Now that dan04 has identified what had been done to that poor text, I can provide how to decode. Read the code in as above, but now we use a different mapping step:

set fixed [encoding convertfrom macRoman [encoding convertto cp1252 $content]]

On the sample supplied, that produces the expected output.

Donal Fellows
Thanks all for the help, but...These files were originally on a PC, not a Mac. It so happens that the Mac has no trouble with them, but the PC does.
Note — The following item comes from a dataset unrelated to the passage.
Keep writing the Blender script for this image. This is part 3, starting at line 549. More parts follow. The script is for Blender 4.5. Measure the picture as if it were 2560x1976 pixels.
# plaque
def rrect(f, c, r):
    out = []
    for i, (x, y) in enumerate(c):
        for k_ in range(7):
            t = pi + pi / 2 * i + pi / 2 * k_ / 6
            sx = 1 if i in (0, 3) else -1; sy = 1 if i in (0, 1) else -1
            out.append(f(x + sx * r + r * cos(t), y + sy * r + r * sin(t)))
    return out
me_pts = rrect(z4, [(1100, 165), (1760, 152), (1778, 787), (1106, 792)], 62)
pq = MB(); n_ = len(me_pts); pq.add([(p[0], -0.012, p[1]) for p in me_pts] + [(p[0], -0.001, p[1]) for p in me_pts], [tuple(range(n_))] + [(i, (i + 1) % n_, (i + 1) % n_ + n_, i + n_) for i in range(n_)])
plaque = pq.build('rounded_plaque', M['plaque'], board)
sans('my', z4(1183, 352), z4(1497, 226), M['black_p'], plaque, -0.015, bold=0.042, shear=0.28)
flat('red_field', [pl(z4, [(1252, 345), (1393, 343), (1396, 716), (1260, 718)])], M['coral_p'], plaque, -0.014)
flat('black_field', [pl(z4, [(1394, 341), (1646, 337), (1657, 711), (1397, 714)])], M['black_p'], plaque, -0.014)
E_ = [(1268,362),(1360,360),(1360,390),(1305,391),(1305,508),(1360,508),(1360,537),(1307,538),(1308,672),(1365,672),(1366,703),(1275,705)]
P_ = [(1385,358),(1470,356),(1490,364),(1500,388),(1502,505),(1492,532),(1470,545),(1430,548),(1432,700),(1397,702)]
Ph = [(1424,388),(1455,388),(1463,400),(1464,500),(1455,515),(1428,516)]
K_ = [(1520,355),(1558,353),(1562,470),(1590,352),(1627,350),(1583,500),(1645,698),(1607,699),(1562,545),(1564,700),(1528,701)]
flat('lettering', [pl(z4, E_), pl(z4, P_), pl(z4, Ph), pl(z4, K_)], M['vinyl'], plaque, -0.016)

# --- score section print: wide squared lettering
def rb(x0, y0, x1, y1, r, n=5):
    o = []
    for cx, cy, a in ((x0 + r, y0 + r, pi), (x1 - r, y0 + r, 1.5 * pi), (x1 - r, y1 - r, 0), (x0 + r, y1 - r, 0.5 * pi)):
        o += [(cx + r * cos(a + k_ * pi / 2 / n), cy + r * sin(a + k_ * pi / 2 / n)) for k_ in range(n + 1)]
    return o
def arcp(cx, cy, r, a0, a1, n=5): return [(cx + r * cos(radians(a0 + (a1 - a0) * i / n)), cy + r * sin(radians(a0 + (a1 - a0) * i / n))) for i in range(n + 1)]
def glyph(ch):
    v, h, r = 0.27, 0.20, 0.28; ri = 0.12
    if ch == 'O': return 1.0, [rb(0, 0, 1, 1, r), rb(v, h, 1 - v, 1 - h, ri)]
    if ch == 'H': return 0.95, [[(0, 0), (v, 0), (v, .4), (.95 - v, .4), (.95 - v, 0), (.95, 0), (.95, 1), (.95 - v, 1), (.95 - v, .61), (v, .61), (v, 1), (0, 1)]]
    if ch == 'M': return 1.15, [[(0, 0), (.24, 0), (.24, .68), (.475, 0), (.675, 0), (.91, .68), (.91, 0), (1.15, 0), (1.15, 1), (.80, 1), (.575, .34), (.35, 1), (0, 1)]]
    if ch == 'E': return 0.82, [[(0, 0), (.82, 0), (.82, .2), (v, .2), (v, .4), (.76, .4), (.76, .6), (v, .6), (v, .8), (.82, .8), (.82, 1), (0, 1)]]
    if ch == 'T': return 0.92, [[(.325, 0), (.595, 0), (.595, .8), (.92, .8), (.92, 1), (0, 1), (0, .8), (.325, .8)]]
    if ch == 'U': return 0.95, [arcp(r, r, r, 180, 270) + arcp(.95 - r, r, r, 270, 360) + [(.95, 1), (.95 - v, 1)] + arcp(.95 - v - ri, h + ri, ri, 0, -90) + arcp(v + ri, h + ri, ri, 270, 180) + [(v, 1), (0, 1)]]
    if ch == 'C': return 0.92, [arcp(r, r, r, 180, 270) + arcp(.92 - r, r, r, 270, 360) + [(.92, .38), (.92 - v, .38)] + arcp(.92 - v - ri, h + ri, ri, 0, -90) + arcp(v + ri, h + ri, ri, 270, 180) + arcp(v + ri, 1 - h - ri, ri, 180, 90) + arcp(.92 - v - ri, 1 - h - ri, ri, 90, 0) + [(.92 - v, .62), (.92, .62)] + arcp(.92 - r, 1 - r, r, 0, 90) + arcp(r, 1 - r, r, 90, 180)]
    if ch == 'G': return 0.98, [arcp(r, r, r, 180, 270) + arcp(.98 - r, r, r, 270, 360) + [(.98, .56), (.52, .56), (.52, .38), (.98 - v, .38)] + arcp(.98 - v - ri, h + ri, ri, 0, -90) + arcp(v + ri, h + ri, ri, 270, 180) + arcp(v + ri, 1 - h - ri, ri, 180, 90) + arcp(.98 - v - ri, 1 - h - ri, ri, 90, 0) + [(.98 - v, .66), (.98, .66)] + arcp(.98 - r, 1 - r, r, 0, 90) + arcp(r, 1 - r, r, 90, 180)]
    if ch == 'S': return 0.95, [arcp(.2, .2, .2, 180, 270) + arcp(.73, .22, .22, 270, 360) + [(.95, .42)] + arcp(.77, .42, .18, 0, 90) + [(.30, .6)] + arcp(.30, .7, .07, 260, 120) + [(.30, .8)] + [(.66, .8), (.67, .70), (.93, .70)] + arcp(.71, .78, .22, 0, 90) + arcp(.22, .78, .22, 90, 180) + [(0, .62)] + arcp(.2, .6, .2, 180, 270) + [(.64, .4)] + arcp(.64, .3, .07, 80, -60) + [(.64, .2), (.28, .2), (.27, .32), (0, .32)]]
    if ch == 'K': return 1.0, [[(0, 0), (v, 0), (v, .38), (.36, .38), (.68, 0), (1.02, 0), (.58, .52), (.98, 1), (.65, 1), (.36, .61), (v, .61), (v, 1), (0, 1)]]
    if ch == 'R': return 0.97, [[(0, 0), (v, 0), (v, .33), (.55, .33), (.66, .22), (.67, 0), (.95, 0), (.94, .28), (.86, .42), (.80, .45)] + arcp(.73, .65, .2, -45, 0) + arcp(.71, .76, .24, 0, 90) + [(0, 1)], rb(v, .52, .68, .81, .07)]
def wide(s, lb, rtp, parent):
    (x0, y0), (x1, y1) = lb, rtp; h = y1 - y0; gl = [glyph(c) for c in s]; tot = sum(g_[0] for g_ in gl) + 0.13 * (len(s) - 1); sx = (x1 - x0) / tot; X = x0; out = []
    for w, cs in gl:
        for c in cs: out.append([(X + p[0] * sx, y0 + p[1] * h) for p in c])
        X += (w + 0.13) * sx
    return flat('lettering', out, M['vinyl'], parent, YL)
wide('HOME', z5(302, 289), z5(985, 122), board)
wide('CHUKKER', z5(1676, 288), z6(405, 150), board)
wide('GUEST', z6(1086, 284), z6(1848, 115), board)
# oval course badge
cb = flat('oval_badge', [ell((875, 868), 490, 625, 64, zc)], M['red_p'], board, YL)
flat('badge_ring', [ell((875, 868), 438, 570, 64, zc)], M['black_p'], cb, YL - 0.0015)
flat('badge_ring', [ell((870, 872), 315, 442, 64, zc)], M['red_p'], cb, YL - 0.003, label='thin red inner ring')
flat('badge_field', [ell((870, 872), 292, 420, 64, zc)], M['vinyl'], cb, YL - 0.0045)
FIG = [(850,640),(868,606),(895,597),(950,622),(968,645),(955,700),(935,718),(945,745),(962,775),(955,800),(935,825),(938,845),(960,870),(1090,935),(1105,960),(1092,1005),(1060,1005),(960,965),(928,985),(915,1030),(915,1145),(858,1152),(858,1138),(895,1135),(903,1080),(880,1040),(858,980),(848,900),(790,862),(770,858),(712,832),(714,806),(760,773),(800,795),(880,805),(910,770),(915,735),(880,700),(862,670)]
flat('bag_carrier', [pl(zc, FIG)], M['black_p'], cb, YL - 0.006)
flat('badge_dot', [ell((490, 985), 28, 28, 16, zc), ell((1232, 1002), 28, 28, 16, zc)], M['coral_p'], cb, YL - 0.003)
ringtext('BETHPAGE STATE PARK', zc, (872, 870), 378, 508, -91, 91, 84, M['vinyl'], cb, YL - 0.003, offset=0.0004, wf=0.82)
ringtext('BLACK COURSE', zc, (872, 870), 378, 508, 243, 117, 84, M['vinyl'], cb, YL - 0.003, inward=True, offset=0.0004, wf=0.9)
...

I do use the fconfigure with -encoding utf-8 - does not help.I have determined that the "right" thing is happening to output files, but they will not displayu correctly on a PC, nor in the colsole window, nor in a text widget.I will try the convertfrom and convertto (athough why MacRoman?) and let you know how it turns out.
Tel Monks
that works ! Thanks, but can you explain it to me? Since there was never a Mac involved before me...
Tel Monks
The file sounds like it started out on an *old* Mac, then was shared with Windows where someone converted it to UTF-8 without understanding (or even looking at) the contents. The converted file (on your *new* Mac) is what you've now got. How this all came about, I have no idea; welcome to the strange life of data! :-)
Donal Fellows
Thanks again for getting me over this hump.
Tel Monks
A: 

The data was originally encoded using a Mac encoding (most likely Roman, but Turkish and Icelandic are also possible for this example), misinterpreted as windows-1252, and then correctly converted to UTF-8.